ARTS VISUELS/ PLASTIQUES

CINDY SHERMAN

Publié le jeudi 5 décembre 2013 16:01 - Mis à jour le vendredi 6 décembre 2013 11:05

 

 

 CINDY SHERMAN


Ses oeuvres les plus connues sont ces photographies où elle se met en scène.

Son oeuvre s'inscrit dans l'anamnèse : au sens originel du terme, le rétablissement de la mémoire. Chez Cindy Sherman, l'anamnèse ne consiste  pas seulement à retrouver la mémoire mais à se placer dans un processus mental volontaire d'une reconstruction.

Ce qu'il y a de caractéristique dans l'oeuvre de Sherman, c'est que ses grimages vont devenir de plus en plus complexes au point de surajouter à son propre corps, à la fin des années quatre-vingt et au début des années quatre-vingt-dix, des morceaux de corps artificiel. Leur propos n'est pas tant de masquer le corps que d'énoncer sa finitude. D'énoncer ce corps dans sa représentation, comme obstacle à ce travail généalogique vers le chaos, du fait qu'il se situe nécessairement comme limite dans l'espace et dans le temps. Les artifices, chez Sherman, désorganisent le corps au point que dans ses photographies de 1992, ils prennent lieu et place du corps comme autant de dépouilles qui inscrivent ce corps comme limite physique à l'expression du chaos. 

Sur aucune de ces photographies, Cindy Sherman n'a le même visage. Ce n'est pas nécessairement parce que le visage a été transformé par des artifices pour la photographie, c'est essentiellement parce que chaque personnage est autre au point que chaque visage est singulier. De plus, chaque photographie est nommée "Untitled", suivi d'un dièse et d'un numéro. Rien ne permet donc, au vu de ces photographies ni par leur titre,de déterminer qu'il s'agit d'autoportraits. Certes, en regardant attentivement chaque photographie, on peut retrouver sur les visages des éléments qui m'ont fait reconnaître ses traits.

Dès lors se pose la question suivante : s'agit-il d'autoportraits ? Dominique Baqué apporte une réponse à cette question lorsqu'elle dit : « ... ce ne sont jamais des autoportraits qu'exécute Cindy Sherman, même si elle est physiquement présente sur chaque photographie.

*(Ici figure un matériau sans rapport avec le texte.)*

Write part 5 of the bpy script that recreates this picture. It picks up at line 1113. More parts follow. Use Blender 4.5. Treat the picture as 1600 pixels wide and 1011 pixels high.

S'il n'y a pas autoportrait, c'est précisément parce qu'il n'y a plus de sujet pour élaborer un discours et se confirmer comme sujet. Du "sujet Sherman", l'on ne sait rien, et il n'y a peut-être rien d'autre à savoir que ces représentations [...]. Ce n'est donc pas le moi que cherche à cerner le travail de Cindy Sherman, un moi dont il conviendrait de connaître l'absolue singularité, la substantielle consistance derrière l'accident des situations, le fatras des poses et des grimages. Bien au contraire : ce qui s'énonce chez Cindy Sherman, c'est qu'il n'y a pas de "moi", tout au plus des fictions du moi.

Point d'identité personnelle non plus, mais une sorte d'identité collective dans laquelle chacun puiserait comme dans un réservoir de personnalités finies, de gestes, d'attitudes, d'affects.  » Mais si le travail de Cindy Sherman ne parle pas du moi, c'est qu'il va au-delà du moi, c'est qu'il remonte à un stade d'avant le moi. Cette dissémination de son image, ces dissolutions du moi qu'elle énonce, sont de l'ordre du chaos.

Le Larousse définit le chaos de la manière suivante : « Confusion générale des éléments de la matière avant la création du monde.  » Il ne peut y avoir introspection chez Cindy Sherman puisque si elle regarde à l'intérieur d'elle-même, c'est vers ce point où à la fois elle n'est plus elle-même et pas encore elle-même. C'est là, me semble-t-il, la raison fondamentale de cette dissémination. Le corps mis en image, chez Cindy Sherman, est une tentative pour s'éprouver au chaos.  Ces visages ne sont pas agencés comme des visages ordinaires. Il y règne une confusion effroyable. Les éléments qui permettent d'identifier un visage (nez, bouche, yeux) sont à peu près à leur place les uns par rapport aux autres. C'est à peu près tout ce qui peut évoquer la présence d'un visage dans ces photographies. Ce qui est donné à voir ici, ce n'est pas le visage, mais un au-delà, ou un en-deçà, du visage.